Journal Journal of Business and Psychology
Volume (Issue) 29
Page(s) 1 - 14
Title of proceedings Journal of Business and Psychology

Abstract

Purpose – Increased use of past behavior questions makes it important to understand applicants' responses. Past behavior questions are designed to elicit stories from applicants. Four research questions were addressed: How do applicants respond to past behavior questions, in particular, how frequent are stories? When applicants produce stories, what narrative elements do they contain? Is story production related to applicants’ characteristics? Do responses affect interview outcomes? Design/methodology/approach – Using a database of 62 real job interviews, the prevalence of five types of applicants' response to past behavior questions were analyzed: story, pseudo-story, exemplification, value/opinion, and self-description. We also coded the narrative content of stories, distinguishing between situations, tasks/actions, and results.
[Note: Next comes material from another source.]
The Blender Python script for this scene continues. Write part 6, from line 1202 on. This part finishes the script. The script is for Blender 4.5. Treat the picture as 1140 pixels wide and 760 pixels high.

We analyzed relations between applicant characteristics (gender, age, personality, self-reported communication and persuasion skills, general mental ability) and response type. We used hierarchical multiple regression to predict hiring recommendations from response type. Findings – Stories were only produced 23% of the time. Stories featured more narrative elements related to situations than tasks, actions, or results. General mental ability and conscientiousness affected response types, and men produced more stories than women. There were differences in the storytelling rate according to the type of competency. Stories and pseudo-stories increased hiring recommendations, and self-descriptions decreased them. Originality/value – Behavioral interviews may not be conducive to storytelling. Recruiters respond positively to narrative responses. More research is needed on storytelling in the selection interview, and recruiters and applicants might need training on how to encourage and tell accurate and representative stories.